TO BE DONE: Up to and including the line containing "-1, .5), tears=.3)", please reproduce the lines of the listing below, starting from the top.
— begin —
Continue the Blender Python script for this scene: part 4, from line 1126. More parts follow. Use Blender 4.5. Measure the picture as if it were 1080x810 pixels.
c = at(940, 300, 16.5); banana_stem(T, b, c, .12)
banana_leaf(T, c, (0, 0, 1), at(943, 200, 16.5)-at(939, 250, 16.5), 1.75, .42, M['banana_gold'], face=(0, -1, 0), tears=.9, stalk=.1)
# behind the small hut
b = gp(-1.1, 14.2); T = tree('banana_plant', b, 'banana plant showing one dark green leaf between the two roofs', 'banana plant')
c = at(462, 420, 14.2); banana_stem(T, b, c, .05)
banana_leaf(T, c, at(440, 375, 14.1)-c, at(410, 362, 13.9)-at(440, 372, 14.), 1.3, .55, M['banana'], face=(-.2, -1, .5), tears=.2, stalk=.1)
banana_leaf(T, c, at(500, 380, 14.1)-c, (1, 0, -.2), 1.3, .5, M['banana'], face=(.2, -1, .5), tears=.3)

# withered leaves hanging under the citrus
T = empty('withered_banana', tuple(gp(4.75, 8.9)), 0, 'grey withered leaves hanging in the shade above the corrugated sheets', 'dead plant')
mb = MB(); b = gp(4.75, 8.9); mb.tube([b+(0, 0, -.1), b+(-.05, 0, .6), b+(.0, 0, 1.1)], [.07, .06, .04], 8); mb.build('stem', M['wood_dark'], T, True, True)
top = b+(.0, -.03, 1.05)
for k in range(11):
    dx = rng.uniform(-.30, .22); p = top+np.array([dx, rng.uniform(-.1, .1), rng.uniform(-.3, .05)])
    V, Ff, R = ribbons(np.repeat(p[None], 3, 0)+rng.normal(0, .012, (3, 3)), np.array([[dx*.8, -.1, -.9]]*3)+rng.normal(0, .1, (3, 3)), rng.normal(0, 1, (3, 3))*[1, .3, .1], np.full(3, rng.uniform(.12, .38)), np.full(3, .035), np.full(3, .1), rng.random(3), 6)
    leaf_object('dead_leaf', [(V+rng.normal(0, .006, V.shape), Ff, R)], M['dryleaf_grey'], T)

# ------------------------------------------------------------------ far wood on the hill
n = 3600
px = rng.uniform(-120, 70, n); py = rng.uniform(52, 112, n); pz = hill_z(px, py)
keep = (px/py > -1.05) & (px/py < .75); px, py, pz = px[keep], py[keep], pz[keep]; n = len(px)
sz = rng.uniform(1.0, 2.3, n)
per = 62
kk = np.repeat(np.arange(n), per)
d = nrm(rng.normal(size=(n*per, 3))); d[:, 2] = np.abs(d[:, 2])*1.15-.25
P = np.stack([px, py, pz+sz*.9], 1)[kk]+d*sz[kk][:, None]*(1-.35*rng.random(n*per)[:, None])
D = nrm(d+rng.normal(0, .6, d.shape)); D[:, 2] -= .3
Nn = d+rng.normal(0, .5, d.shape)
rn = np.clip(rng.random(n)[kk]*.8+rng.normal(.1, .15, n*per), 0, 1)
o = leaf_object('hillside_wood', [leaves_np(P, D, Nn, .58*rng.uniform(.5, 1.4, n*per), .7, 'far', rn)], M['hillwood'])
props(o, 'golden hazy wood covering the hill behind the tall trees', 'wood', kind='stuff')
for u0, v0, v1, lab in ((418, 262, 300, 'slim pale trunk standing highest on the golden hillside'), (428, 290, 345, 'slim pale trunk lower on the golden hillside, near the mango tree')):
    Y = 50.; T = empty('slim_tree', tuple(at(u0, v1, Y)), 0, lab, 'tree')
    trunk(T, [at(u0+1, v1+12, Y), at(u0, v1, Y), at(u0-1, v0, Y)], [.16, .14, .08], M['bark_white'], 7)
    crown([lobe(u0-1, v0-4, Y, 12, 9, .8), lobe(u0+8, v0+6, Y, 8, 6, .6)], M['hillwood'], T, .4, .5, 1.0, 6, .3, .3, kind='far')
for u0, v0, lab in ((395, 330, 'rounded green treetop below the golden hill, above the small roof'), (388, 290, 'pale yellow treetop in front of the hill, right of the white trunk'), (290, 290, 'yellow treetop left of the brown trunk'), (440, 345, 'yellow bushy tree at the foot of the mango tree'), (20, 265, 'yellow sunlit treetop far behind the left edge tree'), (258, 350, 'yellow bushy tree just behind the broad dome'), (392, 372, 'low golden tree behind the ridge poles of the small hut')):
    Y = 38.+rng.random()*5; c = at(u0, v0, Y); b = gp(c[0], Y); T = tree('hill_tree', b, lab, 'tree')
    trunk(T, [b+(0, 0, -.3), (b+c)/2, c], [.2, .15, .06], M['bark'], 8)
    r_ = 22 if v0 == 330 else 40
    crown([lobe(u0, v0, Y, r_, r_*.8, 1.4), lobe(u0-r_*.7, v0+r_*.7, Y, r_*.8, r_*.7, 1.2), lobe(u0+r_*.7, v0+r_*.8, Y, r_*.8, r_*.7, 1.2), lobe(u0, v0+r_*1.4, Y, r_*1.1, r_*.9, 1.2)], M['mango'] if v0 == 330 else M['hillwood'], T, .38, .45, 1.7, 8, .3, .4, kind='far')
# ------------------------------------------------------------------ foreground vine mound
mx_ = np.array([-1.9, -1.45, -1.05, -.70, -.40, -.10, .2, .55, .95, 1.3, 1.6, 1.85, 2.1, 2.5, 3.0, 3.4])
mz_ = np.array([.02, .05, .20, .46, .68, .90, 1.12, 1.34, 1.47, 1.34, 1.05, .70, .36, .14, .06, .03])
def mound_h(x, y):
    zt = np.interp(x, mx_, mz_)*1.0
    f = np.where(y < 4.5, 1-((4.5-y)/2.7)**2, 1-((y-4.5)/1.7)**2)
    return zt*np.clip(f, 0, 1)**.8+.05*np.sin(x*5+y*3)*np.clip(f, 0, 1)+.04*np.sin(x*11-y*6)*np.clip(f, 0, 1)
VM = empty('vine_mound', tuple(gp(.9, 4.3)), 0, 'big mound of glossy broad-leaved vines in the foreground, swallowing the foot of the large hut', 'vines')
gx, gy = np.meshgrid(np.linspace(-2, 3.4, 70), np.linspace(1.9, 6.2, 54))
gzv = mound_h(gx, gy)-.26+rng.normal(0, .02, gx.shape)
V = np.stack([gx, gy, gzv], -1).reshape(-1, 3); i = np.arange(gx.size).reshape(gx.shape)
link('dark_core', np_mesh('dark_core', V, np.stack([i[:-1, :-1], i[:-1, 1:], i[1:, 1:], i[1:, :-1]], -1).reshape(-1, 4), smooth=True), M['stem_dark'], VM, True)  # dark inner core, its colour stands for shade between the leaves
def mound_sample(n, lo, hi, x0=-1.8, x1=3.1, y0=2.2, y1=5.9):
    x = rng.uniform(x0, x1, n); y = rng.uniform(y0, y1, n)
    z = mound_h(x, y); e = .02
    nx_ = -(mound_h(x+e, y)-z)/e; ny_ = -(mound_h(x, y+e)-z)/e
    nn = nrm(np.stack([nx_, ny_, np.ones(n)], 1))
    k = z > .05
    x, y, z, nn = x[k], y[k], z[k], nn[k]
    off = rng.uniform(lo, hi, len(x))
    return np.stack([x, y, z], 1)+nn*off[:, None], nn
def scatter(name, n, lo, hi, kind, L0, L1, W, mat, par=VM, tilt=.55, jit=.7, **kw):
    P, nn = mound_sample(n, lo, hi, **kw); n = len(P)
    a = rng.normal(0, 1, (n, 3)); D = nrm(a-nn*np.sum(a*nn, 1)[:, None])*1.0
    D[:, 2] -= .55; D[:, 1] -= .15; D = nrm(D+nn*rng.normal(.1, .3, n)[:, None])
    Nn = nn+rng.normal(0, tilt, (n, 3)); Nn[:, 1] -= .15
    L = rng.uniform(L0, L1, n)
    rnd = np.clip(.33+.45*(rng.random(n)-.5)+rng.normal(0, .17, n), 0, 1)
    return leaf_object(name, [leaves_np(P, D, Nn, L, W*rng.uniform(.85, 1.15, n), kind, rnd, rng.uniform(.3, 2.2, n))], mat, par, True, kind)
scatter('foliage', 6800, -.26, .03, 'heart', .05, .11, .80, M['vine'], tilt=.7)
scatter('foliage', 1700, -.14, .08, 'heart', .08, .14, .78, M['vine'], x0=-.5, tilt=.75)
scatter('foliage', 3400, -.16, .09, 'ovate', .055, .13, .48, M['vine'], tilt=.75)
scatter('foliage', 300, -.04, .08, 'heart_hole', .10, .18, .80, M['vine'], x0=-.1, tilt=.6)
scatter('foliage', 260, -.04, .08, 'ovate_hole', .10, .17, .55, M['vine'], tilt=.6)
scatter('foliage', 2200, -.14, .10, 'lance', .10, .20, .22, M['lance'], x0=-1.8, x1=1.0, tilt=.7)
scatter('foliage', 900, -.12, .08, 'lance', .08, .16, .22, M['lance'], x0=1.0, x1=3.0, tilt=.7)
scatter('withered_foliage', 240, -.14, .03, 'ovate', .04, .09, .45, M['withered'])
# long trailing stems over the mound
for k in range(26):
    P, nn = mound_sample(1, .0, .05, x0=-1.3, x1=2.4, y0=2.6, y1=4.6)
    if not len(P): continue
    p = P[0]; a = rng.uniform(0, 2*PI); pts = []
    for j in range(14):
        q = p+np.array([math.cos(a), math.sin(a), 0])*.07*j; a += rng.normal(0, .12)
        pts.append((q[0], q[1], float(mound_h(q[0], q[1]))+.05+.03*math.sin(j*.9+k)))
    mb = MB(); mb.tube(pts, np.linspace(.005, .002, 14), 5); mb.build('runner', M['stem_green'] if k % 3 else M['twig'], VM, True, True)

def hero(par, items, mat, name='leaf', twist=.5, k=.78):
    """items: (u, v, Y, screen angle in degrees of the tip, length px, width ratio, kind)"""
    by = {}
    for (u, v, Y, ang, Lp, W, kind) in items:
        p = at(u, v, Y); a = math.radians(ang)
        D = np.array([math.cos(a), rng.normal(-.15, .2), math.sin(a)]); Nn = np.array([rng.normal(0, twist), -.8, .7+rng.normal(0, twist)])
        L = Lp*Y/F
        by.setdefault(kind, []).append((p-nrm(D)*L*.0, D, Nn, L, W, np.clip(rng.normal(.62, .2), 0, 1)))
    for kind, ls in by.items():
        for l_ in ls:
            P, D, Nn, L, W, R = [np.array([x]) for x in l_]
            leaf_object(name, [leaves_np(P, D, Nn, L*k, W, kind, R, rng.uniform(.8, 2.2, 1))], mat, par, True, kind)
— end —
RESULT:
Continue the Blender Python script for this scene: part 4, from line 1126. More parts follow. Use Blender 4.5. Measure the picture as if it were 1080x810 pixels.
c = at(940, 300, 16.5); banana_stem(T, b, c, .12)
banana_leaf(T, c, (0, 0, 1), at(943, 200, 16.5)-at(939, 250, 16.5), 1.75, .42, M['banana_gold'], face=(0, -1, 0), tears=.9, stalk=.1)
# behind the small hut
b = gp(-1.1, 14.2); T = tree('banana_plant', b, 'banana plant showing one dark green leaf between the two roofs', 'banana plant')
c = at(462, 420, 14.2); banana_stem(T, b, c, .05)
banana_leaf(T, c, at(440, 375, 14.1)-c, at(410, 362, 13.9)-at(440, 372, 14.), 1.3, .55, M['banana'], face=(-.2, -1, .5), tears=.2, stalk=.1)
banana_leaf(T, c, at(500, 380, 14.1)-c, (1, 0, -.2), 1.3, .5, M['banana'], face=(.2, -1, .5), tears=.3)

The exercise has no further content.